On the occasion of the 30th anniversary of the UNESCO Chair Programme, the UN Educational, Scientific and Cultural Organization (UNESCO) convened a conference in Paris. Under the motto ‘Transforming knowledge for just and sustainable futures’, UNESCO chairholders from all over the world met at the beginning of the conference. Together with other representatives from Austria, Carinthia University of Applied Sciences was represented at the conference by Michael Jungmeier, Professor for Nature Conservation and Sustainability and UNESCO chairholder for ‘Sustainable Management of Conservation Areas’ at CUAS.

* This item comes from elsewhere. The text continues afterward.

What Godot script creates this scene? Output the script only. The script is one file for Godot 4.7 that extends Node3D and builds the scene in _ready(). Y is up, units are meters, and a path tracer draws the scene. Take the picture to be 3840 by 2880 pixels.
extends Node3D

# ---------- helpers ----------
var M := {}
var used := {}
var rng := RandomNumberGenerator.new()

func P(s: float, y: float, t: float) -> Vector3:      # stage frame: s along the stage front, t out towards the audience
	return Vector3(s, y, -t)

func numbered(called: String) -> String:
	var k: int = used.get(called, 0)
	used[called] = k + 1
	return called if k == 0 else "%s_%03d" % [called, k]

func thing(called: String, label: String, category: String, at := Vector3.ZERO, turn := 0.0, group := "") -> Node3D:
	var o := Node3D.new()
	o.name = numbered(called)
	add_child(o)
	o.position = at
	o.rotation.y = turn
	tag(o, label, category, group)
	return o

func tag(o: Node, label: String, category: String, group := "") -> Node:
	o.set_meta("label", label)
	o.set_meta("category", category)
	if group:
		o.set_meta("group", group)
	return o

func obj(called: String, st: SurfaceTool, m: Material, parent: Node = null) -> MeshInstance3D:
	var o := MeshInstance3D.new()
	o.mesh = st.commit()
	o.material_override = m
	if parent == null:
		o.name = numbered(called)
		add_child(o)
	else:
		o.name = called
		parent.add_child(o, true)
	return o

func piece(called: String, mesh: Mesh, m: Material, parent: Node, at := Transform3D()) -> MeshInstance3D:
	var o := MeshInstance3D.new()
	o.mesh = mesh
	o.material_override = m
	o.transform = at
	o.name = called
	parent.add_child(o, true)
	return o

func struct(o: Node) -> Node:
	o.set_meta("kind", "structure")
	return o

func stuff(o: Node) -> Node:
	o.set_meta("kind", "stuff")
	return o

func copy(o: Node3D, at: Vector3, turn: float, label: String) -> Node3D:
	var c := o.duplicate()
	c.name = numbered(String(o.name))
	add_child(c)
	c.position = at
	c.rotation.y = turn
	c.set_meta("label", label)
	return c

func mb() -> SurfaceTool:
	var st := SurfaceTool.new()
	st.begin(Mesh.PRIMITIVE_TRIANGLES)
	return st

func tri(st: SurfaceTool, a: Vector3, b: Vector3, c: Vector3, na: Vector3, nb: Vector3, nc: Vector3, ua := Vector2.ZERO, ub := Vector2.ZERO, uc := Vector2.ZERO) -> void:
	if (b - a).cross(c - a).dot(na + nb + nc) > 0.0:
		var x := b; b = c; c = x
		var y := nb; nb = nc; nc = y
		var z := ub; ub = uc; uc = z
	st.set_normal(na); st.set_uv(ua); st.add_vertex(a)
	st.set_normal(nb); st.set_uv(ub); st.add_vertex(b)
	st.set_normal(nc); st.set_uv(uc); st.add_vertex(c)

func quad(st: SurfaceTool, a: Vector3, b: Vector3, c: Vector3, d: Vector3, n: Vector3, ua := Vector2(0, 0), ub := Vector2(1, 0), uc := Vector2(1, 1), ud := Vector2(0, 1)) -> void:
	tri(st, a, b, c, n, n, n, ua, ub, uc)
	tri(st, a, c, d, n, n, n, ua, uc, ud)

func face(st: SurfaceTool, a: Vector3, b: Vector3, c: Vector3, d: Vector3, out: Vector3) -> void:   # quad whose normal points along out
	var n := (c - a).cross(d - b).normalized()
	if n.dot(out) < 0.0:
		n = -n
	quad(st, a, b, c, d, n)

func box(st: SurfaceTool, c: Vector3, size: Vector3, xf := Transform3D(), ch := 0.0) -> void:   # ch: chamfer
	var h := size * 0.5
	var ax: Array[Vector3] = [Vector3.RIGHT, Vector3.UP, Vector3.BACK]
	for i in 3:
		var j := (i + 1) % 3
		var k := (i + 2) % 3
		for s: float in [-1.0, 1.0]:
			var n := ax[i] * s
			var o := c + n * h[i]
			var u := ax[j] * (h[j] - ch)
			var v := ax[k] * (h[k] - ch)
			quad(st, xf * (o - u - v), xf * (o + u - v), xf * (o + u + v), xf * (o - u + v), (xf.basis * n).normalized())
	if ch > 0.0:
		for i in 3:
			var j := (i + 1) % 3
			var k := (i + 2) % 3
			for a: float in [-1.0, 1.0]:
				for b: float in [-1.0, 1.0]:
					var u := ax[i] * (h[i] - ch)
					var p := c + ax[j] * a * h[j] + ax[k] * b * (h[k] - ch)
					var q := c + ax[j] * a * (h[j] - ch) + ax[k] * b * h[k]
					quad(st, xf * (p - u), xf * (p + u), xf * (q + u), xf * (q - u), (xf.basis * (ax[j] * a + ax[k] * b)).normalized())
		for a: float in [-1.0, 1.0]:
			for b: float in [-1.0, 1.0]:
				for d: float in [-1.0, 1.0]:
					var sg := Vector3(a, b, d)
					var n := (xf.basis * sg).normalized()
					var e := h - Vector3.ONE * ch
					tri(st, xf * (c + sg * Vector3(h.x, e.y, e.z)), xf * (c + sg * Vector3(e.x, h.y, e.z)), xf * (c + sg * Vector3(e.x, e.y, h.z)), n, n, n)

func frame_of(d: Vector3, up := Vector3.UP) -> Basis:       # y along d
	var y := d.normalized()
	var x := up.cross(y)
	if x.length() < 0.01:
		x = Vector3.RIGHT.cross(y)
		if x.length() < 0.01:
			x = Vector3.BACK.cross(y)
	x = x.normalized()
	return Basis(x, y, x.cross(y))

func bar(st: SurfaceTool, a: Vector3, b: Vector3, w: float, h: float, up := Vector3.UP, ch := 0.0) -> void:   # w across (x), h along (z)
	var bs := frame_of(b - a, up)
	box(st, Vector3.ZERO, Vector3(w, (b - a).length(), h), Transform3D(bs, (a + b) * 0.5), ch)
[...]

‘It is a great recognition to be able to represent our University of Applied Sciences in this impressive group of leading scientists’, reports Michael Jungmeier. ‘Numerous workshops and a plenary session were held to reflect on what science and education systems should look like in the future’.

The UNESCO Chair was established in 2020 at CUAS. The research group around Prof Jungmeier shall implement excellent research and provide inspiring learning experiences for nature conservation in the 21st century and thus ‘support individuals, institutions and societies in the management of protected areas’. The chair's activities are based on an interdisciplinary, holistic, and integrated understanding of nature conservation and protected areas, as exemplified by UNESCO Biosphere Reserves, UNESCO World Heritage Sites and UNESCO Geoparks. In this way, the protection of biodiversity, climate, and sustainable development goals (SDGs) are supported. The activities of the research group are presented on the webpage www.cuas.at/unesco-chair.